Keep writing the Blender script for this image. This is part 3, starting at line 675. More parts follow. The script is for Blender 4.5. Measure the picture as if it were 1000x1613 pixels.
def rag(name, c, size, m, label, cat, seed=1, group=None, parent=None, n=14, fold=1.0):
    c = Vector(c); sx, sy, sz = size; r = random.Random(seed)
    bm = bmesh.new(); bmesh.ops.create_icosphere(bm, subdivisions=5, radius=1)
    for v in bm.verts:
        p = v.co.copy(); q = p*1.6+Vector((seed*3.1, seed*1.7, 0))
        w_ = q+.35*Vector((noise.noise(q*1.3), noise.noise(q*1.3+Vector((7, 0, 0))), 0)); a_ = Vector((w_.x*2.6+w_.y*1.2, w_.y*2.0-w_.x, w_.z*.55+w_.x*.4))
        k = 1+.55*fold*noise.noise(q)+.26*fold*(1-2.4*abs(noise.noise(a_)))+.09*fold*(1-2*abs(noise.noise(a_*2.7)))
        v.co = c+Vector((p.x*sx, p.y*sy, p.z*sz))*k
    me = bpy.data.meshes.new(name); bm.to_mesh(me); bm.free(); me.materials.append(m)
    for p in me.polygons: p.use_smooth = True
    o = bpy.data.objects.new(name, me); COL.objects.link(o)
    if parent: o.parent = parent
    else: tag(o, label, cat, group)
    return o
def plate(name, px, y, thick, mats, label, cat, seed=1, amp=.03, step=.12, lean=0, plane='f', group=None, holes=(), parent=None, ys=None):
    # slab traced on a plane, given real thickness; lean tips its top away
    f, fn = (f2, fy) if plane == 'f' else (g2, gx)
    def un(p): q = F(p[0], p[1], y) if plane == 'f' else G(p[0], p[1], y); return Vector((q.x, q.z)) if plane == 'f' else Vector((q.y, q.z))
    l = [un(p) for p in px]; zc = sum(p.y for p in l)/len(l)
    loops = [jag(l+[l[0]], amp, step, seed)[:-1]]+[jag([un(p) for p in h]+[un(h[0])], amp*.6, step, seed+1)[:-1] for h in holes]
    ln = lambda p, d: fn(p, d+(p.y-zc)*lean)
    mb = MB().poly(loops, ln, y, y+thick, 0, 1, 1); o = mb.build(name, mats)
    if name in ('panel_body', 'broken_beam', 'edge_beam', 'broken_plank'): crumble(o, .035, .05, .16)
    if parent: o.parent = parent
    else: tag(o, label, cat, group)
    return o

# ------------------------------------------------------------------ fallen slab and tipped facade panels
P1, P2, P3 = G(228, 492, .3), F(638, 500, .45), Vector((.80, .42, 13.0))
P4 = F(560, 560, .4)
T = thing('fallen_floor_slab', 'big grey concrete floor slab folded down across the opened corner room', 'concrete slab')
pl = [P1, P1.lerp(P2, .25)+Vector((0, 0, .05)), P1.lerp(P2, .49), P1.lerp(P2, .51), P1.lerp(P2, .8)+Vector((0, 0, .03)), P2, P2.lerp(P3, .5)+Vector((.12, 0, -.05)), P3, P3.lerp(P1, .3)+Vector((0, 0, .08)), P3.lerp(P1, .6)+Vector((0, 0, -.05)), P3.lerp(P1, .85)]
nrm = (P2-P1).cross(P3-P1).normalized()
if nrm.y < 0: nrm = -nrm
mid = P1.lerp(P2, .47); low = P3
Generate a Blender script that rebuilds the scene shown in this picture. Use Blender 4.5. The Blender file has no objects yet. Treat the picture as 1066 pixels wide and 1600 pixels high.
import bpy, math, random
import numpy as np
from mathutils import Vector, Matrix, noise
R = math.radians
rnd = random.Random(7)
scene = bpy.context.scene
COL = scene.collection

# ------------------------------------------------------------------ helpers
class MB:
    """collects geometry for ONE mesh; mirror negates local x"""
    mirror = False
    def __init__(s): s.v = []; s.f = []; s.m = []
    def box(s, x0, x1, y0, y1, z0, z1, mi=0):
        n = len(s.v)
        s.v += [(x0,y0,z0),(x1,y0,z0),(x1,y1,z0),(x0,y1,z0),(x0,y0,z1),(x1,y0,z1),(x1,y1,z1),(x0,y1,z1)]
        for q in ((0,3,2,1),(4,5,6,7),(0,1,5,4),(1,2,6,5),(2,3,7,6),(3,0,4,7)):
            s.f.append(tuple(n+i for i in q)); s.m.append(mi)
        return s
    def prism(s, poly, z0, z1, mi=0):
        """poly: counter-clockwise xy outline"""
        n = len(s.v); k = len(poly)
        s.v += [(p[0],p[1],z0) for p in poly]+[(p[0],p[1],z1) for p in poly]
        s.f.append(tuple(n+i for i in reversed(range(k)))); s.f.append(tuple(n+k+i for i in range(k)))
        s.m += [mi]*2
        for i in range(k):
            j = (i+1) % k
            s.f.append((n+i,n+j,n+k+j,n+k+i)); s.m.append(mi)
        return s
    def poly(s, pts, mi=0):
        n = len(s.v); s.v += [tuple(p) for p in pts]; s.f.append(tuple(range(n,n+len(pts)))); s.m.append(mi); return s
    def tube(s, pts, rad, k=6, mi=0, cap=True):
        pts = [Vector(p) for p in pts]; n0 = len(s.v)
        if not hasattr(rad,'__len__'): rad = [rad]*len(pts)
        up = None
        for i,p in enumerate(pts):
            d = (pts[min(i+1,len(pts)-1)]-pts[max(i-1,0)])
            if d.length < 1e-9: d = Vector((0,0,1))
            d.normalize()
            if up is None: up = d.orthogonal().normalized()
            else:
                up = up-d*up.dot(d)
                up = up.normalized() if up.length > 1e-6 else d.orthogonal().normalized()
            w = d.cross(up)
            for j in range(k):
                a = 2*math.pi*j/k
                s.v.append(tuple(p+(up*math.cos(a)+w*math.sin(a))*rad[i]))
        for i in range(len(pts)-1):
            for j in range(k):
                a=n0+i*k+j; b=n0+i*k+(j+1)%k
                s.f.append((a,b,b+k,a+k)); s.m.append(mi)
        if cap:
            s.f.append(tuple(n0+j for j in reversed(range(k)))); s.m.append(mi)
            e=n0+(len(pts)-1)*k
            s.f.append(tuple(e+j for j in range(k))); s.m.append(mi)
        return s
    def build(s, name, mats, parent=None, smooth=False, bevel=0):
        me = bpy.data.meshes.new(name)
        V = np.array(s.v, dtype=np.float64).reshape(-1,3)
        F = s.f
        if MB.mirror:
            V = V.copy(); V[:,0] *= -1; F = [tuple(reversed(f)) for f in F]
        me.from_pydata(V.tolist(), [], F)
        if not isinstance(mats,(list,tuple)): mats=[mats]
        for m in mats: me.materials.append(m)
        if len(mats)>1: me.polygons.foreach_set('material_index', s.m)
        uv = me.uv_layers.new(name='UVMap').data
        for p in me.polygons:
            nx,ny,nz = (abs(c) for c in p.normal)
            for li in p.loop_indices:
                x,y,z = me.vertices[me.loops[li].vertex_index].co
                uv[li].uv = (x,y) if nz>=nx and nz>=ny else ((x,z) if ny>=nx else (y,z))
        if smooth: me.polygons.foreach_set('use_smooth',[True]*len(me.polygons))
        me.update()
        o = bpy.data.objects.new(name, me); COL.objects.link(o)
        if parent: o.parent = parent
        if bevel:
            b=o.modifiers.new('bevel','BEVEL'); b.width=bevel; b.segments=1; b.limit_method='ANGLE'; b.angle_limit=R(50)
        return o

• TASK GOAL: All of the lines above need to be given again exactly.

• SOLUTION TO THE EXERCISE:
Keep writing the Blender script for this image. This is part 3, starting at line 675. More parts follow. The script is for Blender 4.5. Measure the picture as if it were 1000x1613 pixels.
def rag(name, c, size, m, label, cat, seed=1, group=None, parent=None, n=14, fold=1.0):
    c = Vector(c); sx, sy, sz = size; r = random.Random(seed)
    bm = bmesh.new(); bmesh.ops.create_icosphere(bm, subdivisions=5, radius=1)
    for v in bm.verts:
        p = v.co.copy(); q = p*1.6+Vector((seed*3.1, seed*1.7, 0))
        w_ = q+.35*Vector((noise.noise(q*1.3), noise.noise(q*1.3+Vector((7, 0, 0))), 0)); a_ = Vector((w_.x*2.6+w_.y*1.2, w_.y*2.0-w_.x, w_.z*.55+w_.x*.4))
        k = 1+.55*fold*noise.noise(q)+.26*fold*(1-2.4*abs(noise.noise(a_)))+.09*fold*(1-2*abs(noise.noise(a_*2.7)))
        v.co = c+Vector((p.x*sx, p.y*sy, p.z*sz))*k
    me = bpy.data.meshes.new(name); bm.to_mesh(me); bm.free(); me.materials.append(m)
    for p in me.polygons: p.use_smooth = True
    o = bpy.data.objects.new(name, me); COL.objects.link(o)
    if parent: o.parent = parent
    else: tag(o, label, cat, group)
    return o
def plate(name, px, y, thick, mats, label, cat, seed=1, amp=.03, step=.12, lean=0, plane='f', group=None, holes=(), parent=None, ys=None):
    # slab traced on a plane, given real thickness; lean tips its top away
    f, fn = (f2, fy) if plane == 'f' else (g2, gx)
    def un(p): q = F(p[0], p[1], y) if plane == 'f' else G(p[0], p[1], y); return Vector((q.x, q.z)) if plane == 'f' else Vector((q.y, q.z))
    l = [un(p) for p in px]; zc = sum(p.y for p in l)/len(l)
    loops = [jag(l+[l[0]], amp, step, seed)[:-1]]+[jag([un(p) for p in h]+[un(h[0])], amp*.6, step, seed+1)[:-1] for h in holes]
    ln = lambda p, d: fn(p, d+(p.y-zc)*lean)
    mb = MB().poly(loops, ln, y, y+thick, 0, 1, 1); o = mb.build(name, mats)
    if name in ('panel_body', 'broken_beam', 'edge_beam', 'broken_plank'): crumble(o, .035, .05, .16)
    if parent: o.parent = parent
    else: tag(o, label, cat, group)
    return o

# ------------------------------------------------------------------ fallen slab and tipped facade panels
P1, P2, P3 = G(228, 492, .3), F(638, 500, .45), Vector((.80, .42, 13.0))
P4 = F(560, 560, .4)
T = thing('fallen_floor_slab', 'big grey concrete floor slab folded down across the opened corner room', 'concrete slab')
pl = [P1, P1.lerp(P2, .25)+Vector((0, 0, .05)), P1.lerp(P2, .49), P1.lerp(P2, .51), P1.lerp(P2, .8)+Vector((0, 0, .03)), P2, P2.lerp(P3, .5)+Vector((.12, 0, -.05)), P3, P3.lerp(P1, .3)+Vector((0, 0, .08)), P3.lerp(P1, .6)+Vector((0, 0, -.05)), P3.lerp(P1, .85)]
nrm = (P2-P1).cross(P3-P1).normalized()
if nrm.y < 0: nrm = -nrm
mid = P1.lerp(P2, .47); low = P3
Generate a Blender script that rebuilds the scene shown in this picture. Use Blender 4.5. The Blender file has no objects yet. Treat the picture as 1066 pixels wide and 1600 pixels high.
import bpy, math, random
import numpy as np
from mathutils import Vector, Matrix, noise
R = math.radians
rnd = random.Random(7)
scene = bpy.context.scene
COL = scene.collection

# ------------------------------------------------------------------ helpers
class MB:
    """collects geometry for ONE mesh; mirror negates local x"""
    mirror = False
    def __init__(s): s.v = []; s.f = []; s.m = []
    def box(s, x0, x1, y0, y1, z0, z1, mi=0):
        n = len(s.v)
        s.v += [(x0,y0,z0),(x1,y0,z0),(x1,y1,z0),(x0,y1,z0),(x0,y0,z1),(x1,y0,z1),(x1,y1,z1),(x0,y1,z1)]
        for q in ((0,3,2,1),(4,5,6,7),(0,1,5,4),(1,2,6,5),(2,3,7,6),(3,0,4,7)):
            s.f.append(tuple(n+i for i in q)); s.m.append(mi)
        return s
    def prism(s, poly, z0, z1, mi=0):
        """poly: counter-clockwise xy outline"""
        n = len(s.v); k = len(poly)
        s.v += [(p[0],p[1],z0) for p in poly]+[(p[0],p[1],z1) for p in poly]
        s.f.append(tuple(n+i for i in reversed(range(k)))); s.f.append(tuple(n+k+i for i in range(k)))
        s.m += [mi]*2
        for i in range(k):
            j = (i+1) % k
            s.f.append((n+i,n+j,n+k+j,n+k+i)); s.m.append(mi)
        return s
    def poly(s, pts, mi=0):
        n = len(s.v); s.v += [tuple(p) for p in pts]; s.f.append(tuple(range(n,n+len(pts)))); s.m.append(mi); return s
    def tube(s, pts, rad, k=6, mi=0, cap=True):
        pts = [Vector(p) for p in pts]; n0 = len(s.v)
        if not hasattr(rad,'__len__'): rad = [rad]*len(pts)
        up = None
        for i,p in enumerate(pts):
            d = (pts[min(i+1,len(pts)-1)]-pts[max(i-1,0)])
            if d.length < 1e-9: d = Vector((0,0,1))
            d.normalize()
            if up is None: up = d.orthogonal().normalized()
            else:
                up = up-d*up.dot(d)
                up = up.normalized() if up.length > 1e-6 else d.orthogonal().normalized()
            w = d.cross(up)
            for j in range(k):
                a = 2*math.pi*j/k
                s.v.append(tuple(p+(up*math.cos(a)+w*math.sin(a))*rad[i]))
        for i in range(len(pts)-1):
            for j in range(k):
                a=n0+i*k+j; b=n0+i*k+(j+1)%k
                s.f.append((a,b,b+k,a+k)); s.m.append(mi)
        if cap:
            s.f.append(tuple(n0+j for j in reversed(range(k)))); s.m.append(mi)
            e=n0+(len(pts)-1)*k
            s.f.append(tuple(e+j for j in range(k))); s.m.append(mi)
        return s
    def build(s, name, mats, parent=None, smooth=False, bevel=0):
        me = bpy.data.meshes.new(name)
        V = np.array(s.v, dtype=np.float64).reshape(-1,3)
        F = s.f
        if MB.mirror:
            V = V.copy(); V[:,0] *= -1; F = [tuple(reversed(f)) for f in F]
        me.from_pydata(V.tolist(), [], F)
        if not isinstance(mats,(list,tuple)): mats=[mats]
        for m in mats: me.materials.append(m)
        if len(mats)>1: me.polygons.foreach_set('material_index', s.m)
        uv = me.uv_layers.new(name='UVMap').data
        for p in me.polygons:
            nx,ny,nz = (abs(c) for c in p.normal)
            for li in p.loop_indices:
                x,y,z = me.vertices[me.loops[li].vertex_index].co
                uv[li].uv = (x,y) if nz>=nx and nz>=ny else ((x,z) if ny>=nx else (y,z))
        if smooth: me.polygons.foreach_set('use_smooth',[True]*len(me.polygons))
        me.update()
        o = bpy.data.objects.new(name, me); COL.objects.link(o)
        if parent: o.parent = parent
        if bevel:
            b=o.modifiers.new('bevel','BEVEL'); b.width=bevel; b.segments=1; b.limit_method='ANGLE'; b.angle_limit=R(50)
        return o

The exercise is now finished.